Life in Hell : questionnement métaphysique
« Une chose parfaite est celle qui a un commencement, un milieu et une fin. (…) Or la fin est tout ce qu’il y a de plus important. » — Aristote, Poétique (VIII.3, VI.12)
« Tout est dans la fin ». — Gérard de Nerval (carnet trouvé sur son cadavre avec la suite du Rêve)
« C’est à cause que tout doit finir que tout est si beau. » — Charles-Ferdinand Ramuz, Adieu à beaucoup de personnages
Il fait beau. Akbar déjeune seul (Jeff chante) à la terrasse de son restaurant favori et déguste son menu préféré, tartare de saumon et verre de vin blanc, dont il avait été privé, pour raisons historiques, pendant la semaine passée.

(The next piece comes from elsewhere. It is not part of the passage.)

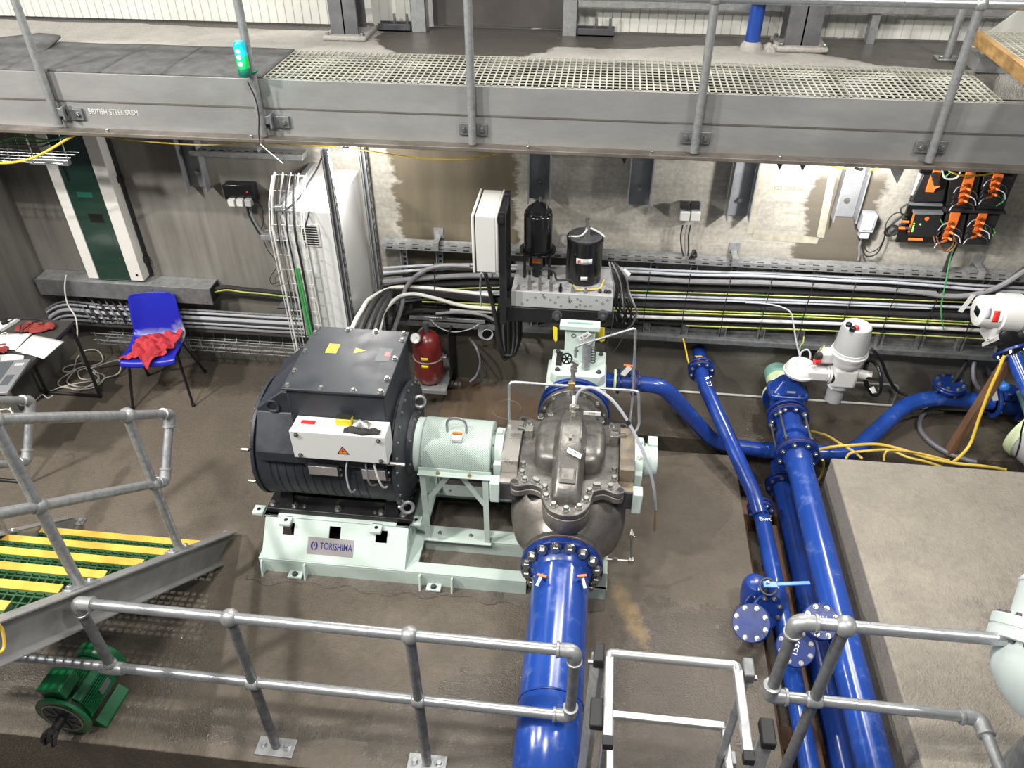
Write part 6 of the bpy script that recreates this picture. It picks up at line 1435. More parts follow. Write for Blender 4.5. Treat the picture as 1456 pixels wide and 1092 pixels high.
# ------------------------------------------------------------------ red tank
c = V(-1.215, 4.86, 0)
t = thing('expansion_tank', (c.x, c.y, .2), 'small dark red pressure tank with gauge behind the motor', 'tank')
m = MB(); m.lathe(c+V(0, 0, .20), (0, 0, 1), [(0, .07), (.02, .10), (.05, .113), (.33, .113), (.39, .10), (.43, .07), (.45, .03)], 40); tk = m.build('vessel', 'red_tank', t)
m = MB(); m.torus(c+V(0, 0, .435), (0, 0, 1), .114, .006, 40, 6); m.build('strap', 'galv', t)
m = MB(); m.box(c.x+.10, c.x+.15, c.y-.04, c.y+.0, .42, .455); m.build('strap_clip', 'zinc', t, bev=.005)
for z0 in (.46, .39): onround(c, .1142, -.28, .20, z0, z0+.028, 'yellow_label', 'sticker_yellow', tk)
m = MB(); m.cyl(c+V(0, 0, .65), c+V(0, 0, .74), .022, 10); m.cyl(c+V(-.02, -.02, .70), c+V(-.045, -.07, .69), .010, 8); m.build('neck_valve', 'dark_steel', t)
gp = c+V(-.055, -.095, .655); m = MB(); m.cyl(gp, gp+V(-.004, -.022, .016), .040, 24); g_ = m.build('gauge_case', 'galv_bright', t); m = MB(); m.cyl(gp+V(-.004, -.022, .016), gp+V(-.0043, -.0235, .017), .034, 24); fc = m.build('gauge_face', 'sticker_white', g_)
m = MB(); q = gp+V(-.0045, -.0245, .018); m.bar(q, q+V(.02, -.004, .012), .003, .001); m.build('pointer', 'ink', g_)
t = thing('tank_stand', (c.x+.03, 4.95, 0), 'steel shelf bracket with pale front edge under the red tank', 'stand')
m = MB(); m.box(c.x-.13, c.x+.15, c.y-.13, 5.178, .185, .199); m.build('shelf', 'galv', t, bev=.003)
m = MB(); m.box(c.x-.13, c.x+.155, c.y-.142, c.y-.13, .170, .20); m.build('front_edge', 'galv_bright', t)
m = MB(); m.box(c.x+.15, c.x+.16, 4.9, 5.178, .185, .60); m.build('back_frame', 'black_steel', t)
for x in (c.x-.12, c.x+.14): m = MB(); m.box(x-.015, x+.015, 5.10, 5.15, 0, .185); m.build('leg', 'black_steel', t)
t = thing('drain_fittings', (-1.1, 4.83, .05), 'row of chrome and black pipe fittings on the floor below red tank', 'fittings')
a, b2 = at(608, 541, Y=4.95), at(652, 546, Y=4.95); d = (b2-a)
for k in range(9):
    p = a+d*k/8; m = MB(); m.cyl(p, p+d*.08, (.012, .02, .014, .022, .016)[k % 5], 8); m.build('fitting', ('dark_steel', 'galv_bright', 'zinc')[k % 3], t)

# ------------------------------------------------------------------ other boxes on the right of the wall
a, b2 = at(965, 318, Y=5.1), at(998, 292, Y=5.1)
t = wall_box(a.x, b2.x, a.z+.02, b2.z, .07, 'dark grey twin socket with white plugs on the pale wall', 'socket_outlet', 'sticker_grey', 'socket')
for x in (974, 989):
    q = at(x, 308, Y=5.08); m = MB(); m.box(q.x-.032, q.x+.032, 5.08, 5.112, q.z-.035, q.z+.03); m.build('flap', 'white_paint', t, bev=.005)
    q = at(x, 294, Y=5.07); m = MB(); m.box(q.x-.03, q.x+.03, 5.07, 5.12, q.z-.02, q.z+.02); m.build('cover', 'black_rubber', t, bev=.005)
for k, x in enumerate((968, 974, 979)):
    pxl([(x+3, 320), (x, 335), (974+(k-1)*5, 352), (972+k*3, 364)], 5.12, .005, ('black_cable', 'grey_cable', 'black_cable')[k], 'socket_lead', ('left black', 'middle grey', 'right black')[k]+' lead hanging from the dark grey twin socket', 'cable')
m = MB()
cq = at(984, 362, Y=5.06)
for k in range(4): m.torus(cq+V(.005*k, -.003*k, .004*k), (1, -.5, .4*k-.5), .028, .005, 18, 6)
tag(m.build('lead_coil', 'black_cable', loc=cq), 'small coil of dark lead on ladder below the twin socket', 'cable coil')
a, b2 = at(1221, 330, Y=5.1), at(1249, 306, Y=5.1)
t = wall_box(a.x, b2.x, a.z, b2.z, .09, 'pale grey switch box on the wall beside the wet streak', 'switch_box', 'lightgrey_cable', 'switch')
m = MB(); m.box(a.x+.015, b2.x-.015, 5.083, 5.092, a.z+.02, b2.z-.015); m.build('cover', 'lightgrey_cable', t, bev=.006)
m = MB(); x = (a.x+b2.x)/2; m.box(x-.03, x+.03, 5.10, 5.17, a.z-.05, a.z); m.build('entry', 'lightgrey_cable', t, bev=.005)
pxl([(1226, 338), (1222, 350), (1222, 362), (1220, 370)], 5.14, .008, 'grey_cable', 'switch_cable', 'short dark cable from the grey switch box down to ladder', 'cable')
pxl([(1228, 336), (1226, 352), (1232, 364), (1246, 361), (1255, 346), (1262, 325), (1278, 312), (1284, 305)], 5.12, .005, 'black_cable', 'switch_cable', 'black cable looping from grey switch box to the module panel', 'cable')
pxl([(1229, 337), (1229, 350), (1236, 359), (1250, 352), (1258, 335), (1260, 318), (1270, 305), (1280, 302)], 5.11, .004, 'black_cable', 'switch_cable', 'second thinner black cable looping to the module panel', 'cable')
# module panel
t = thing('module_panel', (2.5, 5.1, 1.4), 'black panel with orange topped connector modules under the gantry right', 'control panel')
def ppt(x, y, Y=5.12): return at(1250+x/7.045, 220+y/7.045, Y=Y)
def pprism(pts, d, name, mt, par, Y=5.12, bev=0):
    P = [ppt(x, y, Y) for x, y in pts]
    for p in P: p.y = Y
    m = MB(); m.prism(P, (0, -d, 0)); return m.build(name, mt, par, bev=bev)
pprism([(410, 130), (1400, 130), (1075, 890), (160, 860)], .02, 'back_plate', 'black_gloss', t, 5.13)
pprism([(395, 175), (425, 195), (345, 405), (322, 400)], .003, 'writing_strip', 'sticker_white', t, 5.109)
g1 = [(390, 170), (690, 200), (640, 460), (300, 460)]
def card(pts, nm, mt='black_steel', Y=5.108, d=.035): return pprism(pts, d, nm, mt, t, Y, .004)
card([(430, 180), (680, 190), (620, 450), (315, 450)], 'module'); card([(700, 180), (1000, 190), (930, 520), (660, 500)], 'module'); card([(1030, 190), (1340, 200), (1230, 530), (960, 520)], 'module')
cm = card([(345, 560), (620, 565), (560, 810), (275, 790)], 'controller_module'); card([(660, 565), (860, 570), (810, 850), (600, 850)], 'module'); card([(890, 570), (1190, 585), (1080, 880), (820, 860)], 'module')
pprism([(335, 545), (625, 550), (622, 575), (330, 568)], .045, 'module_edge', 'sticker_grey', t, 5.108, .002)
pprism([(295, 465), (630, 480), (620, 500), (290, 490)], .03, 'duct', 'sticker_grey', t, 5.108, .002)
pprism([(640, 500), (1250, 545), (1245, 565), (630, 545)], .05, 'duct', 'black_rubber', t, 5.108, .002)
pprism([(345, 575), (365, 577), (305, 775), (285, 772)], .004, 'orange_edge', 'orange_plastic', cm, 5.072)
for x, y in ((350, 690), (345, 712), (340, 730), (335, 748), (330, 765), (412, 697)): 
    c = ppt(x, y, 5.07); m = MB(); m.cyl(c, c-V(0, .004, 0), .0045, 8); m.build('status_light', 'led_dot', cm)
c = ppt(478, 640, 5.071); m = MB(); m.cyl(c, c-V(0, .003, 0), .014, 16); m.build('round_badge', 'orange_plastic', cm)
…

Il se lève pour payer. Une dame s’approche, et lui demande, avec un délicieux accent américain : « Vous êtes fini ? »
Qu’aurait pu répondre Akbar à une telle question sans entrer dans d’inévitables considérations philosophiques sur sa fin qui auraient moins intéressé à ce moment, la cliente que sa propre faim ? Qu’il eusse fallu le demander à sa mère, chargée de sa conception qui lui semblait pourtant arrivée à terme depuis sa naissance ? Que son tailleur aurait pu la renseigner sur la finitude de sa circonférence pourtant croissante ? Que son employeur précédent n’était pas arrivé à le liquider, malgré ses tentatives ?
Il ne restait qu’une personne capable de la renseigner sur ce point. Akbar répondit : « Veuillez demander au serveur. » Conseil qu’elle s’empressa de ne pas suivre pour occuper immédiatement la table récemment libérée. Ils n’avaient pu le faire en 1944, ils le firent aujourd’hui.
Jeff et Akbar sont les personnages d’une série de bandes dessinées de Matt Groening, qui est aussi le père de la fameuse – et infâme – famille Simpson.